2 ex-CECs oppose Rajasthan ordinance on qualifications for local body polls

December 30, 2014 10:19 am | Updated 10:19 am IST

NEW DELHI: Two former Chief Election Commissioners (CEC) on Monday joined various civil society activists in urging Rajasthan Chief Minister Vasundhara Raje to withdraw the Rajasthan Panchayati Raj (Second Amendment) Ordinance, 2014, that stipulates minimum educational qualifications for contesting local body elections.

Pointing out that there are no such mandatory qualifications to contest MP and MLA elections, the letter —signed among others by former CECs James Lyngdoh and S. Y. Quraishi — flags the fact that 23 BJP members of the State Legislature are below “10 th pass” in the State. Adding that 20 per cent of Union Cabinet Ministers are below “12 th pass’’, the signatories argued: “Surely if the Prime Minister finds MPs with such low educational qualifications suitable to devise and implement policies for the entire country, a sarpanch of a small gram panchayat need not be held to such arbitrary and exclusionary standards.”

According to the letter, the ordinance, “promulgated without any consultation or dialogue with political parties or civil society, will debar more than 80 per cent of Rajasthan’s rural populace from contesting elections and is discriminatory and unconstitutional.”

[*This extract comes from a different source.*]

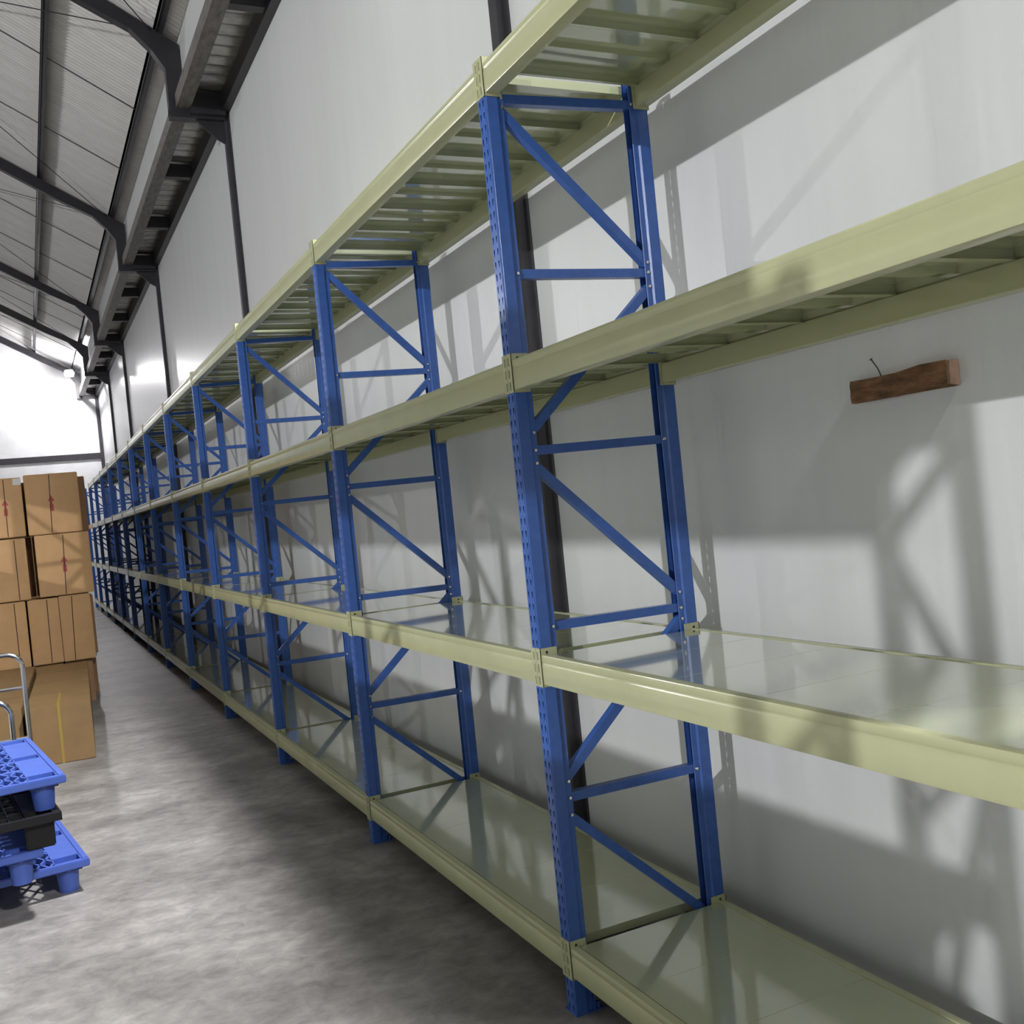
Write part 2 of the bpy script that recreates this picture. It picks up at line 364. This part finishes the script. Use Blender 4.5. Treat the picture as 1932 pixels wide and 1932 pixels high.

In their opinion, the ordinance which stipulates minimum education qualification of secondary education for Zila Parishad/Panchayat Samiti polls and Class VIII for Sarpanch elections will exclude more than 80 per cent of rural Rajasthan’s population from contesting; thereby defeating the very purpose of the 73 constitutional amendment in a state like Rajasthan with “abysmally low levels of literacy”.

Maintaining that only the elite will be able to contest elections — not those who are poor or marginalised — the letter adds that the State Government is also abridging citizens’ fundamental right to political participation and hence democracy.